Some have commented privately on a seeming change in content here lately and I wanted to say a few things about that. Blogging is sort of an adventure everyday - and what gets posted is mostly dependent on the mood of the day, the news, etc. But there are other factors, too.
As someone who studied and worked in journalism early in life, it's always been something I've enjoyed. For economic reasons I chose a different career path. I couldn't afford to work for the slave labor rates fledgling journalists get paid as my parents died early, one during college, one soon after my graduation. I needed to go to work and make some bucks, so I chose business over journalism at twice the salary right out of college and don't, or can't really regret it - why bother looking back?
When you write, there is something to be said for having it read. lol Whether you are trying to synthesize 5 - 10 different news pieces into one, or doing a quick paste and snip on a breaking story - it is writing, communicating - journalism, if you will.
Here's a quick look at some numbers from Blogger News on my most recent postings, cross-posted here in the last 24 hours.
Start date: 4/29/2005
Finish date: 4/30/2005
| Author | # of Views |
Average Readers/Story |
||
| Dan Riehl | 15969 | 1064.6 |
For some perspective, if I were ranked by those numbers in the ecosystem traffic stats, for that one day, atypical I realize, because of a breaking news story, I'd be the 21st highest read blog in the system with 25% more traffic than, say, Wizbang - and from 2 - 10 times the number of readers than many of the blogs I read and enjoy.
Traffic isn't the be all and end all of blogging for me, by any means. And I plan to continue posting just as I always have - ranting and raving if I want, trying to be funny when I choose, and so on. But I really do enjoy doing newsy stuff, too - so it isn't purely selling out just to play some silly game about numbers, or blog size.
If you blog, or write in any form, you know there is something to be said about sitting back and realizing that the words you worked on, or maybe stayed up too late to compose, however they came to be, were viewed by nearly 16,000 people looking for information on a given topic. Simply put, it's satisfying.
None of the work I did was, or would have been acknowledged or linked by most of the major blogs out there - it isn't like I haven't tried that route, or won't continue to.
Here, I must acknowledge multiple links over time from bloggers like Ace, Betsy, Glenn, Rusty, a Malkin h/t and some significant others, which I really do appreciate very much. The above and more have been incredibly generous in helping a still young blog reach a wider audience.
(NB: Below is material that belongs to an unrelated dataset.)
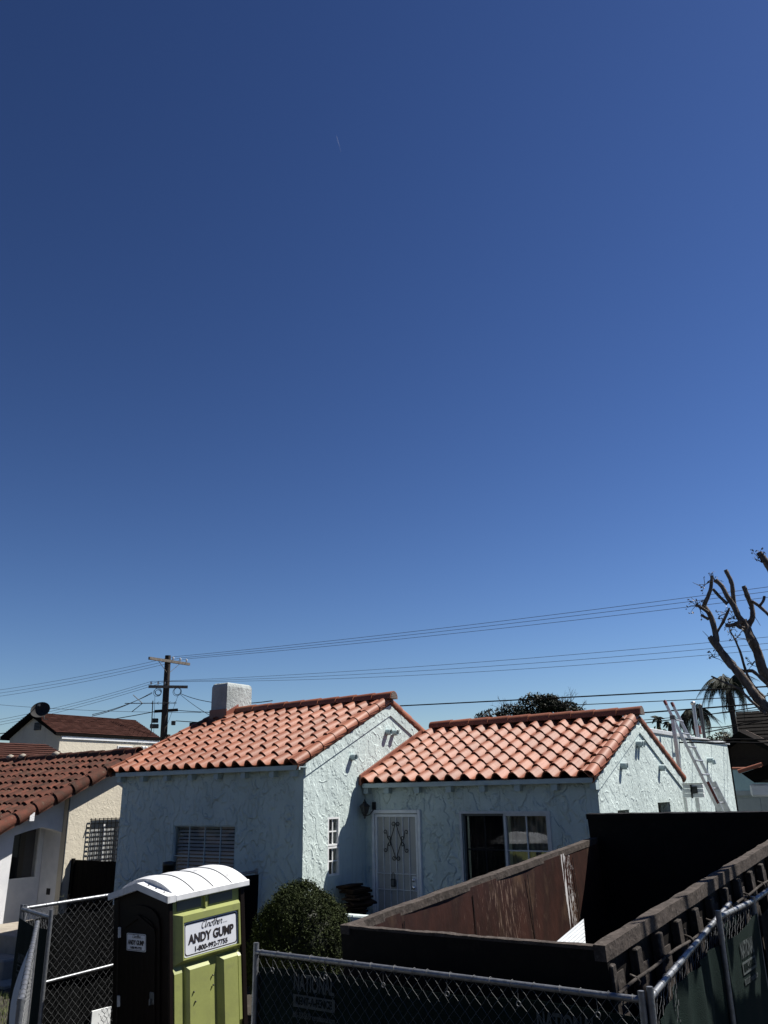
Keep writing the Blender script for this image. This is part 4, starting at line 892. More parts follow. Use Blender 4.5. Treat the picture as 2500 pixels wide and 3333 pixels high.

But I've also found a new avenue to reach an even wider audience and enjoy doing the content they seem to want to read, as well as still enjoying doing the content I have been doing for some time. It doesn't get any better than that if you consider yourself any kind of a writer.
So, this isn't an apology, so much as it is an explanation - and I hope the folks that have been reading here all along will continue to, as I consider many of you friends, not simply readers.


Nothing but crickets chirping around here. Sometimes you can't help but wonder what keeps all these reactionary cranks going.
Posted by: Pete | Sunday, May 01, 2005 at 05:40 AM
Don't know if you're serious, Pete, but the reactionary cranks are on the left.
Posted by: Rhod | Sunday, May 01, 2005 at 09:22 AM
Dan it would have been 15,970 if my damn computer hadn't crashed a week ago and if the Liberal government up here would stop stealing our money causing me to play catch up in the case of the former and to take time from visiting here to protest the latter.
I'm glad to see that your awesome productivity is attracting attention.
Posted by: Terry Gain | Sunday, May 01, 2005 at 12:20 PM
Serious news is all well and good I suppose, but Dan has been tagged in the turd in a punchbowl poetry [deleted], so it will have to take a back seat for a moment.